[Sca-cooks] Pretzels

Johnna Holloway johnnae at mac.com
Thu Feb 25 05:35:47 PST 2016


The Oxford Companion to Italian Food by Gillian Riley mentions pretzels in the entry "Breads, Braided or Knotted. Also of interest would be the entry "Breads, Ring-Shaped." Riley includes references to manuscripts and artworks.

Johnnae
Sent from my iPad

> On Feb 25, 2016, at 2:20 AM, Rebecca Friedman <rebeccaanne3 at gmail.com> wrote:
> 
> "And make them rise with great -" diligence or care, I would make that. And
> more precisely, I think they are rings, not pretzels - bagels precisely I
> can't speak to, but if you're curious about the linguistic argument...
> 
> ... "bracciatello" is in Florio's 1611 dictionary as "A kind of roule or
> bisket bread, we call them round funnels". (Poking around on my other early
> dictionary, I get "bracciatello" described as a "kind of large ciambella"
> and a "ciambella" as "the same dough [as berlingozzo] made in the form of a
> ring" which seems pretty clear.
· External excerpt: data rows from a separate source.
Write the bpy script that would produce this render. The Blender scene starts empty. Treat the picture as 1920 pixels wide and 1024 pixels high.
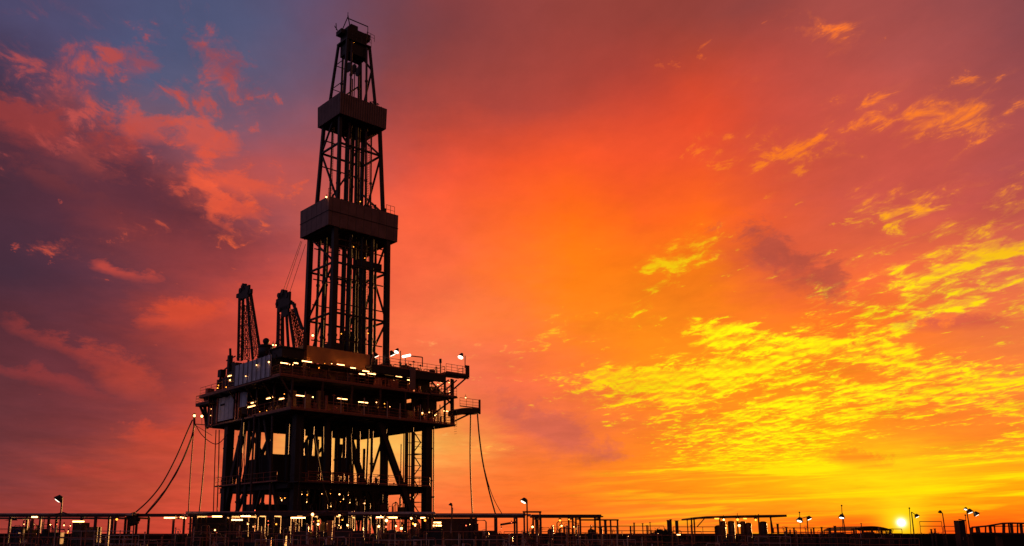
import bpy, math, random
from mathutils import Vector, Matrix
R = math.radians
scene = bpy.context.scene
C = scene.collection

# ---------------------------------------------------------------- camera
F_PX, CX, CY, EYE = 1631.0, 850.0, 652.0, 1.7      # focal length and principal point, in pixels of a 1920 px frame
PITCH = math.atan(348.0 / F_PX)
cam_d = bpy.data.cameras.new('camera')
cam = bpy.data.objects.new('camera', cam_d)
C.objects.link(cam)
cam.location = (0, 0, EYE)
cam.rotation_euler = (math.pi / 2 + PITCH, 0, 0)
cam_d.sensor_width = 36.0
cam_d.lens = 36.0 * F_PX / 1920.0
cam_d.shift_x = (960 - CX) / 1920.0
cam_d.shift_y = (CY - 512) / 1920.0
cam_d.clip_end = 6000
scene.camera = cam

def ray(px, py):
    a = (px - CX) / F_PX; b = (CY - py) / F_PX
    return Vector((a, math.cos(PITCH) - b * math.sin(PITCH), math.sin(PITCH) + b * math.cos(PITCH)))

def proj(x, y, z):
    z -= EYE
    f = y * math.cos(PITCH) + z * math.sin(PITCH); u = -y * math.sin(PITCH) + z * math.cos(PITCH)
    return CX + F_PX * x / f, CY - F_PX * u / f

def at(px, py, Y):                                   # the place seen at px, py at depth Y
    r = ray(px, py); t = Y / r.y
    return Vector((r.x * t, Y, EYE + r.z * t))

def lin(c):
    out = []
    for v in c[:3]:
        v = v / 255.0
        out.append(v / 12.92 if v <= 0.04045 else ((v + 0.055) / 1.055) ** 2.4)
    return tuple(out)
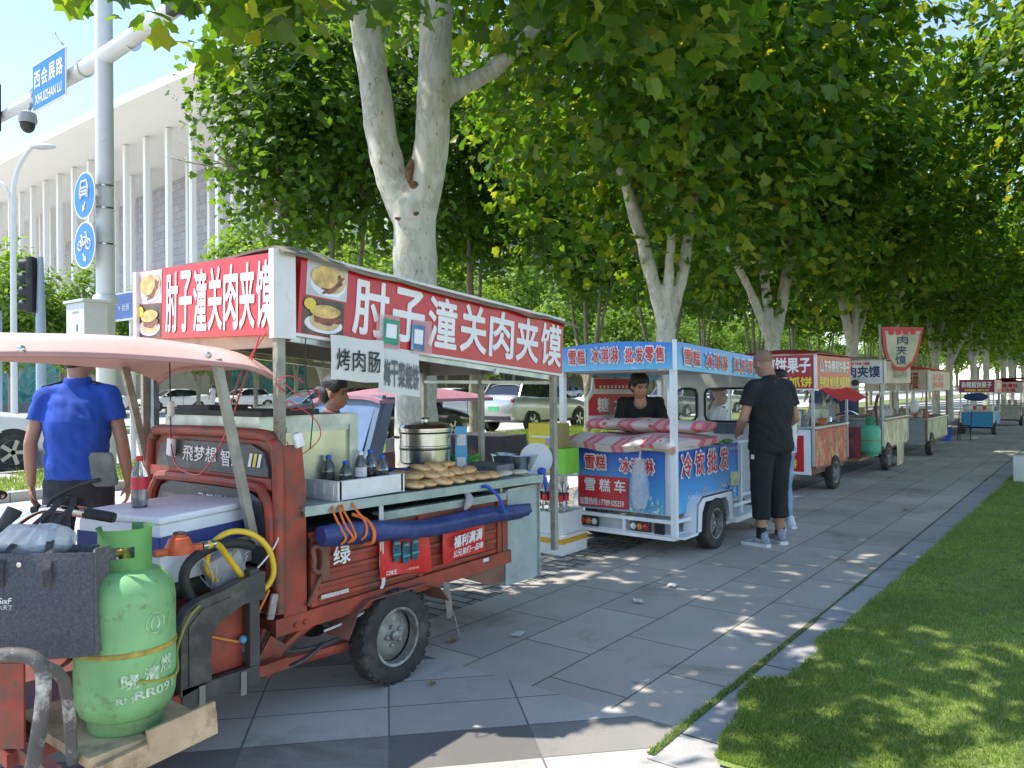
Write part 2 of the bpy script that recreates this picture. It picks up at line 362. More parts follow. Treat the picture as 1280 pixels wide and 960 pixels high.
def mat_leaf(name, cols, trans=.45, rough=.5, tcol=None, wave=0, spec=.35):
    m, n, L, b = nodes_of(name); g = n.new('ShaderNodeNewGeometry'); rp = n.new('ShaderNodeValToRGB'); e = rp.color_ramp.elements
    while len(e) < len(cols): e.new(.5)
    for i, c in enumerate(cols): e[i].position = i/(len(cols)-1); e[i].color = _c(c)
    L.new(g.outputs['Random Per Island'], rp.inputs[0]); src = rp.outputs[0]
    if wave:
        nz = n.new('ShaderNodeTexNoise'); nz.inputs['Scale'].default_value = wave; nz.inputs['Detail'].default_value = 4; L.new(g.outputs['Position'], nz.inputs[0])
        mm = n.new('ShaderNodeMath'); mm.operation = 'MULTIPLY_ADD'; mm.inputs[1].default_value = 1.1; mm.inputs[2].default_value = .45; L.new(nz.outputs[0], mm.inputs[0])
        vm = n.new('ShaderNodeMix'); vm.data_type = 'RGBA'; vm.blend_type = 'MULTIPLY'; vm.inputs[0].default_value = 1; L.new(src, vm.inputs[6]); L.new(mm.outputs[0], vm.inputs[7]); src = vm.outputs[2]
    L.new(src, b.inputs['Base Color']); b.inputs['Roughness'].default_value = rough; b.inputs['Specular IOR Level'].default_value = spec
    t = n.new('ShaderNodeBsdfTranslucent'); hs = n.new('ShaderNodeMix'); hs.data_type = 'RGBA'; hs.blend_type = 'MULTIPLY'; hs.inputs[0].default_value = 1
    L.new(src, hs.inputs[6]); hs.inputs[7].default_value = _c(tcol or (1.9,1.7,.7)); L.new(hs.outputs[2], t.inputs[0])
    mx = n.new('ShaderNodeMixShader'); mx.inputs[0].default_value = trans; L.new(b.outputs[0], mx.inputs[1]); L.new(t.outputs[0], mx.inputs[2])
    L.new(mx.outputs[0], n['Material Output'].inputs[0]); return m
def litter(n, mk, name, mat, lab, cat, grp, zone):
    for i in range(n):
        x, y = zone(); mb = MB(); mk(mb, x, y); tag(mb.build(name, mat, None), lab, cat, grp)
def leaf_on_ground(mb, x, y):
    a = random.uniform(0,6.28); s = random.uniform(.03,.05); pts = []
    for k, r in enumerate((1,.55,.9,.5,.75,.35,.75,.5,.9,.55)): t = a+k*2*PI/10; pts.append((x+s*r*math.cos(t), y+s*r*math.sin(t), .012+.018*random.random()))
    c = mb.bm.verts.new((x,y,.008)); vs = [mb.bm.verts.new(p) for p in pts]
    for i in range(10): mb.bm.faces.new((c, vs[i], vs[(i+1) % 10]))
def scrap(mb, x, y):
    a = random.uniform(0,6.28); mb.sheet(lambda u, v: (x+math.cos(a)*(u-.5)*.09-math.sin(a)*(v-.5)*.06, y+math.sin(a)*(u-.5)*.09+math.cos(a)*(v-.5)*.06, .012+.012*random.random()), 4, 3, .001)
litter(5, leaf_on_ground, 'fallen_leaf', M('dry_leaf', (.30,.20,.08), .8, var=.4), 'dry brown plane leaf lying on the paving', 'leaf', 'fallen leaves on the paving', lambda: (random.uniform(-3.2,-1.5), 2.2+14*random.random()**1.7))
litter(5, leaf_on_ground, 'fallen_leaf', M('dry_leaf', (.30,.20,.08), .8, var=.4), 'dry brown plane leaf lying on the lawn', 'leaf', 'fallen leaves on the lawn', lambda: (random.uniform(-1.1,-.2), 3.2+8*random.random()**1.5))
litter(6, scrap, 'paper_scrap', M('paper_litter', (.62,.62,.60), .8), 'white scrap of paper dropped on the paving', 'litter', 'paper scraps on the paving', lambda: (random.uniform(-3.0,-1.7), 3.6+16*random.random()**1.3))
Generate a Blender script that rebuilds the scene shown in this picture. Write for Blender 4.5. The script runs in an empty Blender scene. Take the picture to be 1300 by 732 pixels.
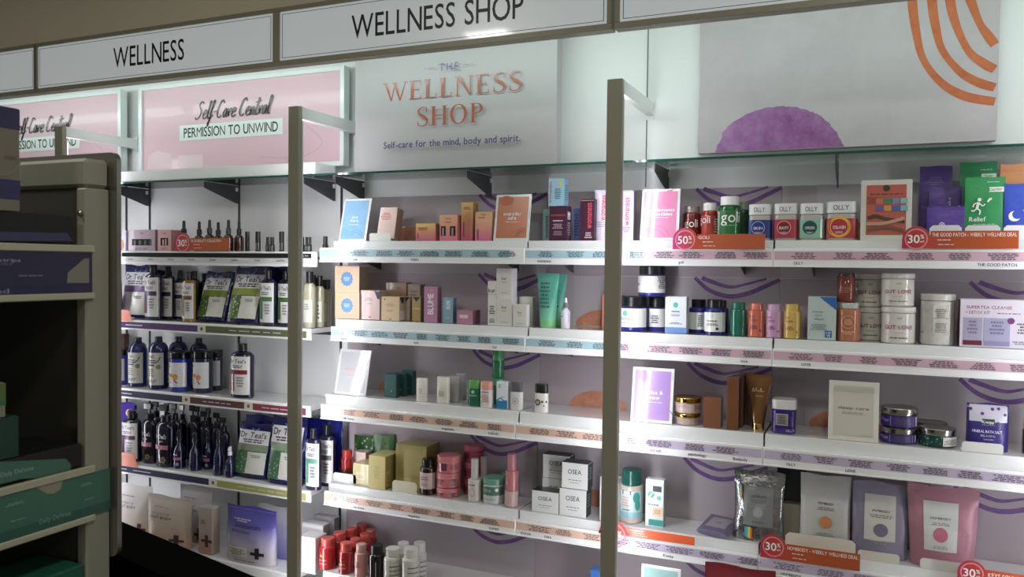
import bpy, bmesh, math, random
from mathutils import Vector, Matrix
random.seed(4)
SC = bpy.context.scene
COL = SC.collection
PI = math.pi

# ------------------------------------------------------------------ camera
F = 1029.8                                   # focal length in pixels of a 1300 px wide frame
_ya, _pi, _ro = (math.radians(a) for a in (23.827, -1.594, 0.671))
cy_, sy_, cp_, sp_ = math.cos(_ya), math.sin(_ya), math.cos(_pi), math.sin(_pi)
FW = Vector((-sy_ * cp_, cy_ * cp_, sp_))
_r0 = Vector((cy_, sy_, 0))
_u0 = _r0.cross(FW)
RT = math.cos(_ro) * _r0 + math.sin(_ro) * _u0
UP = -math.sin(_ro) * _r0 + math.cos(_ro) * _u0
EYE = 1.55
cam_data = bpy.data.cameras.new('camera')
cam = bpy.data.objects.new('camera', cam_data)
COL.objects.link(cam)
cam_data.sensor_width = 36.0
cam_data.lens = F / 1300 * 36.0
cam_data.clip_start = 0.05
cam_data.clip_end = 60
cam.matrix_world = Matrix(((RT.x, UP.x, -FW.x, 0), (RT.y, UP.y, -FW.y, 0), (RT.z, UP.z, -FW.z, EYE), (0, 0, 0, 1)))
cam_data.dof.use_dof = True
cam_data.dof.focus_distance = 3.0
cam_data.dof.aperture_fstop = 9.0
SC.camera = cam

# ------------------------------------------------------------------ world, exposure, big lights
SC.view_settings.view_transform = 'Standard'
SC.view_settings.look = 'None'
SC.view_settings.gamma = 1.0
SC.view_settings.use_curve_mapping = False
SC.view_settings.exposure = 0.12
world = bpy.data.worlds.new('store_ambient')
SC.world = world
world.use_nodes = True
world.node_tree.nodes['Background'].inputs[0].default_value = (0.95, 0.93, 0.84, 1)
world.node_tree.nodes['Background'].inputs[1].default_value = 0.18

def area(name, loc, target, sx, sy, power, col):
    l = bpy.data.lights.new(name, 'AREA')
    l.shape = 'RECTANGLE'; l.size = sx; l.size_y = sy; l.energy = power; l.color = col
    o = bpy.data.objects.new(name, l); COL.objects.link(o)
    o.location = loc
    o.rotation_euler = (Vector(target) - Vector(loc)).to_track_quat('-Z', 'Y').to_euler()
    return o
# LED tube hidden behind the header, washing the upper wall; one length per header panel
for k, x in enumerate((-4.2, -2.83, -1.46, -0.08, 1.3)):
    area('header_tube', (x, 2.63, 2.40), (x, 3.1, 2.33), 1.3, 0.05, 2.4, (0.84, 1.0, 0.95))
# recessed store lamps over the aisle
for k, (x, y) in enumerate(((-2.2, 0.4), (0.2, 0.6), (-0.8, -1.6), (1.8, -0.6))):
    area('ceiling_lamp', (x, y, 2.98), (x, y, 0), 0.28, 0.28, 17.0, (1.0, 0.97, 0.87))

# ------------------------------------------------------------------ pixel helpers (to read positions off the fitted camera)
def onx(u, Y, z):
    k = (u - 650) / F; zz = z - EYE
    return -(Y * (RT.y - k * FW.y) + zz * (RT.z - k * FW.z)) / (RT.x - k * FW.x)
def zat(v, X, Y):
    k = (366 - v) / F
    return EYE - (X * (UP.x - k * FW.x) + Y * (UP.y - k * FW.y)) / (UP.z - k * FW.z)
def at(u, v, Y):
    D = FW + (u - 650) / F * RT + (366 - v) / F * UP
    t = Y / D.y
    return D.x * t, D.z * t + EYE
def atx(u, v, X):
    D = FW + (u - 650) / F * RT + (366 - v) / F * UP
    t = X / D.x
    return D.y * t, D.z * t + EYE

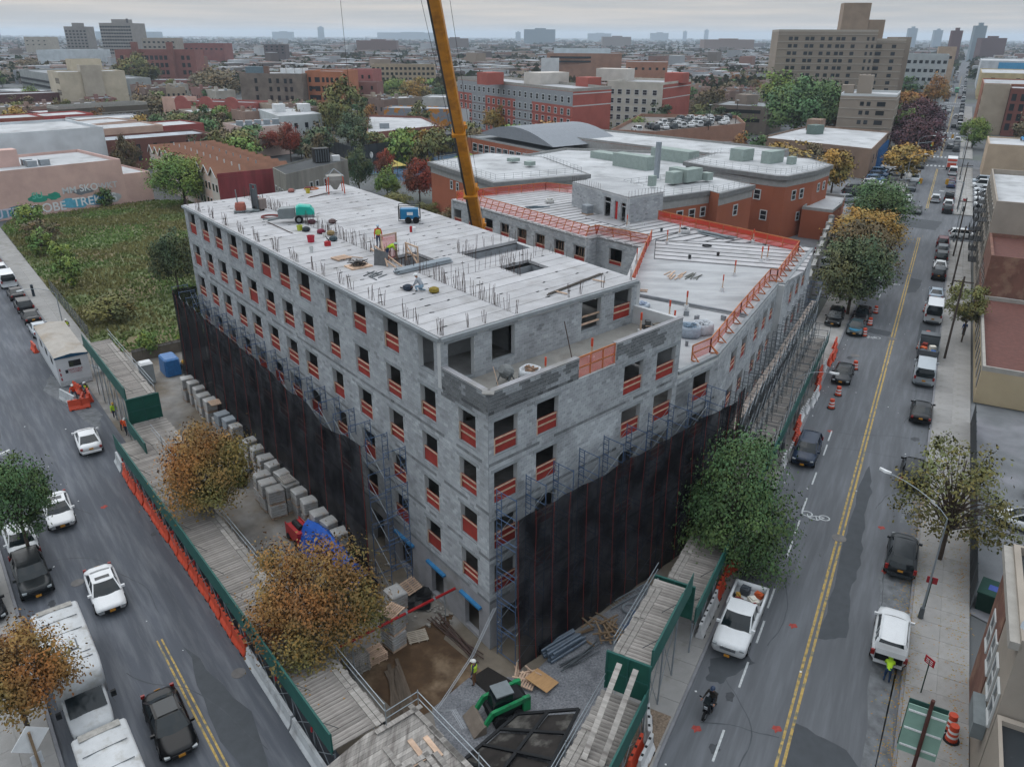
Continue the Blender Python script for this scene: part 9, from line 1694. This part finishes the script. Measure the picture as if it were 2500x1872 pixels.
for i in range(17000):
    y=1/q.uniform(1/9500,1/480); x=q.uniform(-.76,.74)*y; s,o=tofr(RA,(x,y))
    if abs(o+1.5)<9: continue
    if y<700 and not free(x,y,3): continue
    k=min(2.6,(y/500)**.45); rx=q.uniform(3.5,6)*k; hz=q.uniform(7,11); c=q.choice(((.9,.85,.7),(1.1,.8,.55),(.6,.8,.55),(.75,.85,.6),(1.2,.9,.5),(.7,.62,.5),(.55,.7,.5))); g=q.uniform(.7,1.2); c=(c[0]*g,c[1]*g,c[2]*g)
    for j in range(9):
        a=q.uniform(0,6.28); b=q.uniform(0,6.28); e_=q.uniform(.15,1)*rx; px,py,pz=x+e_*math.cos(a)*.8,y+e_*math.sin(a)*.8,hz*q.uniform(.25,1)*(1-.35*(e_/rx)); s_=rx*q.uniform(.3,.6)
        mb.add([(px-s_*math.cos(b),py-s_*math.sin(b),pz-s_*.2),(px+s_*math.cos(b),py+s_*math.sin(b),pz-s_*.3),(px+s_*.3*math.sin(b),py-s_*.5,pz+s_*.75),(px-s_*.5*math.cos(b),py-.2*s_,pz+s_*.5)],[(0,1,2,3)],0,c)
o=ob('distant_trees',mb.mesh('distant_trees',FT,col=True)); tag(o,'mass of distant autumn trees between the far houses','trees',kind='stuff')
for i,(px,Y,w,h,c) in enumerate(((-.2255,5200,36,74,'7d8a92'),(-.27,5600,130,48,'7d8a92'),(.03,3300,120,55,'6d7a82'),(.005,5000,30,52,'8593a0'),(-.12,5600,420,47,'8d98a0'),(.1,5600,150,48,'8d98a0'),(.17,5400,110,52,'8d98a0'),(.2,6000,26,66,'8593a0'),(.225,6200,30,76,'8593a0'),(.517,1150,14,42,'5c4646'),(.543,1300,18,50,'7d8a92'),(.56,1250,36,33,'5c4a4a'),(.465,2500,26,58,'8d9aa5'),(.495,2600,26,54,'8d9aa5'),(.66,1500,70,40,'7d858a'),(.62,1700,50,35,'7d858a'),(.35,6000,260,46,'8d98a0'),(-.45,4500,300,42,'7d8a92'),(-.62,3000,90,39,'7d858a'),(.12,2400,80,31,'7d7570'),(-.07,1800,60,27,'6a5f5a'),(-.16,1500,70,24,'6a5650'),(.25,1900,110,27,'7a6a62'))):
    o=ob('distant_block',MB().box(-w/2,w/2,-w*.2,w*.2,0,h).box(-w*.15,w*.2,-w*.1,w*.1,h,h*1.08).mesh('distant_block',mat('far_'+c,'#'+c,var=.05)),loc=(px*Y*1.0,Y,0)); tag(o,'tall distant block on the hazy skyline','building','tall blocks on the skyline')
# litter and leaves
mb=MB()
for k in range(2600):
    s=rnd.uniform(27,62); o_=rnd.choice((3.4,3.7,6.4,rnd.uniform(2.4,6.9))); p=RP(s,o_+rnd.gauss(0,.3),.006 if o_<3.55 else .145); a=rnd.uniform(0,6.28); z=.006 if tofr(RA,p)[1]<3.55 else .146; l=rnd.uniform(.03,.07); mb.add([(p[0]+l*math.cos(a+j*PI/2),p[1]+l*math.sin(a+j*PI/2)*.6,z) for j in range(4)],[(0,1,2,3)],0,(rnd.uniform(.8,1.3),rnd.uniform(.8,1.1),.6))
for k in range(700):
    x,y=-12.5+rnd.gauss(0,2.2),34+rnd.gauss(0,2.2); mb.add([(x+.06*math.cos(j*PI/2+k),y+.06*math.sin(j*PI/2+k),2.625) for j in range(4)],[(0,1,2,3)],0,(1.2,.9,.6)) if tofr(ALs,(x,y))[1]<o_l+2.9 and tofr(ALs,(x,y))[1]>o_l+.1 else None
o=ob('fallen_leaves',mb.mesh('fallen_leaves',mat('fallen_leaf','#8a7440',attr=True,var=0),col=True)); tag(o,'yellow fallen leaves along the right kerb and the shed deck','leaves',kind='stuff')
lan=MAT_L=mat('red_lantern','#8c2329',var=0)
for k in range(9): o=ob('lantern',MB().tube((0,0,0),(0,0,.22),.06,6).tube((0,0,.22),(0,0,.3),.03,5).mesh('lantern',lan),sh_l,(2+k*4.2,.12,2.15))
mb=MB()
for k in range(90):
    if k<70: p=RP(rnd.uniform(25,130),rnd.choice((-6.3,-6.0,rnd.uniform(-6.5,3.4))),.008)
    else: p=LP(rnd.uniform(28,90),rnd.uniform(-.2,9),.006)
    a=rnd.uniform(0,6.28); l=rnd.uniform(.03,.08); mb.add([(p[0]+l*math.cos(a+j*PI/2),p[1]+l*math.sin(a+j*PI/2),p[2]+.01*(j%2)) for j in range(4)],[(0,1,2,3)])
o=ob('street_litter',mb.mesh('street_litter',WHITE)); tag(o,'scraps of white litter on the streets','litter',kind='stuff')
# ---------------------------------------------------------------- haze
hz=ob('haze',MB().box(-15600,15600,-15600,15600,-2,96).mesh('haze',BLK)); hz.data.materials.clear()
hm=D.materials.new('haze_air'); hm.use_nodes=True; t=hm.node_tree; t.nodes.clear(); ho=t.nodes.new('ShaderNodeOutputMaterial'); pv=t.nodes.new('ShaderNodeVolumePrincipled'); pv.inputs['Color'].default_value=(.72,.84,.97,1); pv.inputs['Density'].default_value=HAZE; pv.inputs['Anisotropy'].default_value=.2; t.links.new(pv.outputs[0],ho.inputs['Volume']); hz.data.materials.append(hm)
hz['kind']='stuff'; hz['label']='pale bluish haze over the whole city'; hz['category']='haze'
Also, the dough is described as "flour
> mixed with eggs".) Mind, brazzatella --> bracciatello is still a shift.
> -zz- to -cci- is a change that happens very often, maybe even on a
> within-the-same-manuscript basis, but while -a to -o sometimes happens it
> is not nearly that common. So I don't guarantee they're the same, but
> they're very close, bracciatello is definitely an egg bread made in the
> shape of a ring, and I could not find the word brazzatella at all in the
> dictionary. So for whatever it's worth, there's my linguistic grounds!